Folha — Há uma aproximação entre o PL e Gorbatchev?

Afif — Se você considerar a política de abertura na União Soviética (“glasnost”), você vai notar uma incrível semelhança em termos da busca de um modelo novo, de centro, que não é nem o liberalismo do “laissez faire” nem o social-estatismo, que pode ser de esquerda e de direita. Não é por acaso que existiram, na mesma época, Josef Stalin, Adolf Hitler, Francisco Franco, Oliveira Salazar, Benito Mussolini, Getúlio Vargas, Juan Perón. O conceito de social-estatismo que nasceu após a Grande Depressão (1929) teve seu modelo esgotado.

Folha — Mas no Brasil há o problema da hipertrofia histórica do Estado, do clientelismo e corrupção que a ela estão associados…

Afif— O PL elaborou um conceito a respeito, que chamamos “triângulo de ferro”. Se nós imaginarmos uma pirâmide dividida em três partes, nós vamos ver que a primeira parte (a base) é a economia informal, brutal no país. A segunda parte é onde está a pequena, a média e até a grande empresa, que competem e não vivem de favor, de reserva de mercado. A última parte (o vértice) é o “triângulo de ferro”. Ali está localizada o que chamo de “tirania do status quo”. O seu vértice superior é a estatocracia – a nova classe no país, a que vive dominando e regulamentando o Estado em benefício próprio. O segundo vértice, o inferior, é aquele em que o capital não competitivo vai buscar fundos públicos administrados pelo vértice superior O último vértice é o político a cata de votos, que está sempre disposto a apoiar a política social da estatocracia porque é por ali que ele tem os empregos, os favores. Esta ponta da pirâmide é o opressor deste país, que se endivida através do braço conivente do sistema financeiro, que mantém o monopólio da captação da poupança nacional às custas do trabalho da nação.
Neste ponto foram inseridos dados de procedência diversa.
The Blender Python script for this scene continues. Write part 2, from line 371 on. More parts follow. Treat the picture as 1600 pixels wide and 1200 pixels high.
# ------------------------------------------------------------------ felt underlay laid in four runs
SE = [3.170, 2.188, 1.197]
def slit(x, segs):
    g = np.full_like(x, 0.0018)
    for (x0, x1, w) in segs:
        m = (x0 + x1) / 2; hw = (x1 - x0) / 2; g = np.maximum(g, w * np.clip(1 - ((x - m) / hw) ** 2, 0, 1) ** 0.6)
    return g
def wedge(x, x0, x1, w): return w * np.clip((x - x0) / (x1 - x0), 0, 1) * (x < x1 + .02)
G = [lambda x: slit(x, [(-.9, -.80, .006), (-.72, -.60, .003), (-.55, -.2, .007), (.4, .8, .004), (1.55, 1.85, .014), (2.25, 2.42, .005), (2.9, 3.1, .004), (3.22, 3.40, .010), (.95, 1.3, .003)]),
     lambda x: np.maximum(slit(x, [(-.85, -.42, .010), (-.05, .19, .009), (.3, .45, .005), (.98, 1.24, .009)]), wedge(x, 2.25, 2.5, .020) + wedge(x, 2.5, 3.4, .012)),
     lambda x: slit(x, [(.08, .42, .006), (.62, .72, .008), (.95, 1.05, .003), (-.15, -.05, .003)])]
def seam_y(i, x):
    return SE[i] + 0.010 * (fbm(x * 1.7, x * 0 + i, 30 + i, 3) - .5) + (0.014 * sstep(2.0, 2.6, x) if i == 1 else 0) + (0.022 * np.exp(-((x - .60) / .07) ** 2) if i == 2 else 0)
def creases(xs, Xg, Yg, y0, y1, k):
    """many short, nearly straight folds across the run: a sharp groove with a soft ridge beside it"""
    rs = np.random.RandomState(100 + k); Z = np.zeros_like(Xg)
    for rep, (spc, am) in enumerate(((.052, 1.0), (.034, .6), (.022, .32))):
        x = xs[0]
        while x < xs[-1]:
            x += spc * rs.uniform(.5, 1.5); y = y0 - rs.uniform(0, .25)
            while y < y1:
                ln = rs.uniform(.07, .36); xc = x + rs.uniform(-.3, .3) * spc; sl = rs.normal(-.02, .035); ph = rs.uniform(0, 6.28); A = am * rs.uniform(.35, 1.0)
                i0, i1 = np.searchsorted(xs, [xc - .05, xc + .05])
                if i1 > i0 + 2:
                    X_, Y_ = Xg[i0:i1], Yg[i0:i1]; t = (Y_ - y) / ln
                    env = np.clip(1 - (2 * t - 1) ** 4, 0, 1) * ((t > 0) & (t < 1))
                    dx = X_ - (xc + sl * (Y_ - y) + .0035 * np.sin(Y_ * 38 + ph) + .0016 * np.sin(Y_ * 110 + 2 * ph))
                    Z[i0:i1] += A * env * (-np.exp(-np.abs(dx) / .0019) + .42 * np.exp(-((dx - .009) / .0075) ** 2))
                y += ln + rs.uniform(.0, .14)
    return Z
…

Folha — A proposta de modernização da economia do PL implicaria mexer com as estatais e setores das Forças Armadas. Isso é viável?
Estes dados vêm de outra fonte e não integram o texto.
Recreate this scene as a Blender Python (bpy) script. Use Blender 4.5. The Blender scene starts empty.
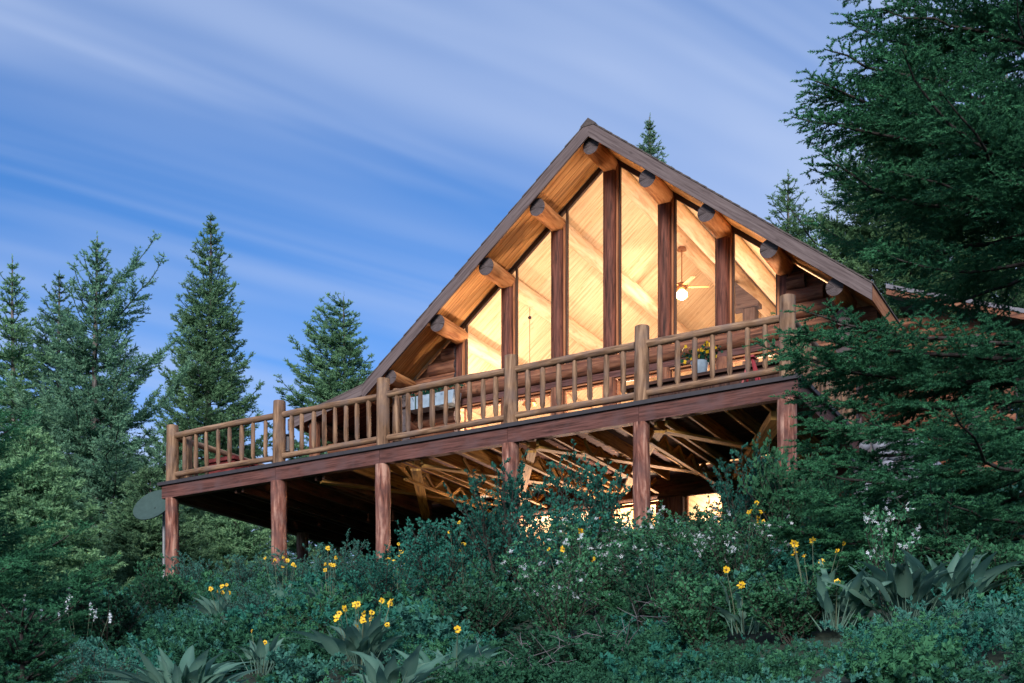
import bpy, math, random
import numpy as np
from math import radians as R, sin, cos, pi
from mathutils import Vector, Matrix, Euler

# ------------------------------------------------------------------ camera, sky, light, exposure
scn = bpy.context.scene
COL = scn.collection
F_PX, TH = 1225.6, R(29.604)
CAM = (5.427, -18.267, -6.277)
cd = bpy.data.cameras.new("camera")
cd.lens = F_PX * 36 / 1024
cd.shift_y = (790.4 - 341.5) / 1024
cd.clip_start, cd.clip_end = 0.1, 3000
cam = bpy.data.objects.new("camera", cd)
cam.location = CAM
cam.rotation_euler = (pi / 2, 0, TH)
COL.objects.link(cam)
scn.camera = cam

SUN_EL, SUN_AZ = R(24), R(162)          # soft after-sunset glow from behind the camera, low
sl = bpy.data.lights.new("sun", 'SUN')
sl.energy = 1.5; sl.angle = R(20); sl.color = (1.0, 0.86, 0.80)
so = bpy.data.objects.new("sun", sl)
sun_dir = Vector((sin(SUN_AZ) * cos(SUN_EL), cos(SUN_AZ) * cos(SUN_EL), sin(SUN_EL)))
so.rotation_euler = sun_dir.to_track_quat('Z', 'Y').to_euler()
so.location = (0, -30, 30)
COL.objects.link(so)

world = bpy.data.worlds.new("World"); scn.world = world
world.use_nodes = True
wn, wl = world.node_tree.nodes, world.node_tree.links
wn.clear()
def N(t, **k):
    n = wn.new(t)
    for a, b in k.items(): setattr(n, a, b)
    return n
def MTH(op, a, b=None, c=None, clamp=False):
    n = N('ShaderNodeMath', operation=op, use_clamp=clamp)
    for i, v in enumerate((a, b, c)):
        if v is None: continue
        if hasattr(v, 'links') or hasattr(v, 'is_output'): wl.new(v, n.inputs[i])
        else: n.inputs[i].default_value = v
    return n.outputs[0]
sky = N('ShaderNodeTexSky', sky_type='NISHITA', sun_disc=False, sun_elevation=SUN_EL, sun_rotation=SUN_AZ,
        altitude=1800, air_density=1.0, dust_density=0.4, ozone_density=3.0)
tc = N('ShaderNodeTexCoord')
sep = N('ShaderNodeSeparateXYZ'); wl.new(tc.outputs['Generated'], sep.inputs[0])
dz = MTH('ADD', MTH('MAXIMUM', sep.outputs[2], 0.0), 0.12)
CL = R(28.0)                              # the clouds drift along this bearing, long exposure streaks
px = MTH('DIVIDE', sep.outputs[0], dz); py = MTH('DIVIDE', sep.outputs[1], dz)
along = MTH('ADD', MTH('MULTIPLY', px, sin(CL)), MTH('MULTIPLY', py, cos(CL)))
across = MTH('SUBTRACT', MTH('MULTIPLY', px, cos(CL)), MTH('MULTIPLY', py, sin(CL)))
def cloud(sa, sc, off, detail, rough):
    cmb = N('ShaderNodeCombineXYZ')
    wl.new(MTH('MULTIPLY', along, sa), cmb.inputs[0]); wl.new(MTH('MULTIPLY', across, sc), cmb.inputs[1])
    cmb.inputs[2].default_value = off
    nz = N('ShaderNodeTexNoise'); nz.inputs['Scale'].default_value = 1.0
    nz.inputs['Detail'].default_value = detail; nz.inputs['Roughness'].default_value = rough
    nz.inputs['Distortion'].default_value = 0.55
    wl.new(cmb.outputs[0], nz.inputs['Vector'])
    return nz.outputs[0]
c1 = cloud(0.28, 1.5, 5.3, 3.0, 0.5)
c2 = cloud(0.55, 4.6, 9.7, 3.0, 0.55)
mixn = MTH('ADD', MTH('MULTIPLY', c1, 0.55), MTH('MULTIPLY', c2, 0.45))
mixn = MTH('ADD', mixn, MTH('MULTIPLY', MTH('ADD', sep.outputs[0], 0.50), 0.16))
mixn = MTH('ADD', mixn, MTH('MULTIPLY', MTH('MAXIMUM', MTH('SUBTRACT', 0.46, sep.outputs[2]), 0.0), 0.35))
rmp = N('ShaderNodeMapRange', interpolation_type='SMOOTHSTEP')
rmp.inputs[1].default_value, rmp.inputs[2].default_value = 0.29, 0.70
rmp.inputs[3].default_value, rmp.inputs[4].default_value = 0.0, 0.95
wl.new(mixn, rmp.inputs[0])
tint = N('ShaderNodeMix', data_type='RGBA', blend_type='MULTIPLY'); tint.inputs[0].default_value = 1.0
wl.new(sky.outputs[0], tint.inputs[6]); tint.inputs[7].default_value = (0.23, 0.56, 0.83, 1)
cm = N('ShaderNodeMix', data_type='RGBA')
wl.new(rmp.outputs[0], cm.inputs[0]); wl.new(tint.outputs[2], cm.inputs[6]); cm.inputs[7].default_value = (2.30, 2.80, 3.95, 1)
bg = N('ShaderNodeBackground'); bg.inputs['Strength'].default_value = 0.08
wl.new(cm.outputs[2], bg.inputs['Color'])
wo = N('ShaderNodeOutputWorld'); wl.new(bg.outputs[0], wo.inputs['Surface'])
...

Afif — Acho que a única forma de fazer isso é realizar a eleição direta para presidente porque é o momento em que o povo faz um pacto direto com o seu governante. O parlamentarismo, ao contrário, criaria um “atravessador” entre o povo e seus governantes.

Folha — O senhor pretende candidatar-se a prefeito de São Paulo?

Afif — Vamos disputar as municipais, e a Prefeitura de São Paulo é uma delas. Já temos 120 diretórios no Estado e, na medida do possível, pretendemos lançar candidatos em todos. Vamos fazer nossas convenções gerais por volta de fevereiro e a nossa previsão é a de que teremos no mínimo trezentos diretórios formados.

Folha — Como o senhor avalia o quadro conjuntural hoje?

Afif — Acho que há a vertente de três crises profundas. Uma é a crise política gerada por um acidente histórico. O presidente José Sarney é um acidente, até mais grave do que João Goulart ou Café Filho. O pacto de transição – pelo fato de não termos eleição e tentarmos uma legitimação via indireta – deu uma procuração pessoal e intransferível para o presidente Tancredo Neves. Sarney tentou grandes lances para conseguir a procuração mas todos, pela precariedade das propostas, foram fadados ao insucesso. A segundo crise é econômica, como consequência de uma ação de governo fraco. E terceiro, a crise institucional, que temos que evitar a qualquer custo. O deputado Ulysses Guimarães tem toda razão quando pede que a Constituição seja votada o mais rápido possível.

Folha — As eleições não resolverão tudo. Há, por exemplo, o problema da divida externa.

Afif — A dívida está sendo colocada como um cavalo de batalha. O “não” ao Fundo Monetário Internacional é, na realidade, um “não” à auditoria que o FMI realizaria nas contas do país. O problema é que o “triângulo de ferro’ não quer esta auditoria. Ele quer decreto-lei para ir buscar mais dinheiro, como está fazendo agora. O Brasil tinha que estar procurando parceria com os países asiáticos (Japão, Formosa, Coréia do Sul), pobres de recursos naturais e ricos em gente (educação, formação técnica). O Brasil tem recursos, mas sua maior pobreza são nossas elites. Enquanto a URSS e a China estão convidando o Japão para uma parceria deste tipo, a nossa elite está dizendo que em vez de fazer aliança com os ricos temos que fazê-la com os pobres. O mundo mudou e a elite brasileira não.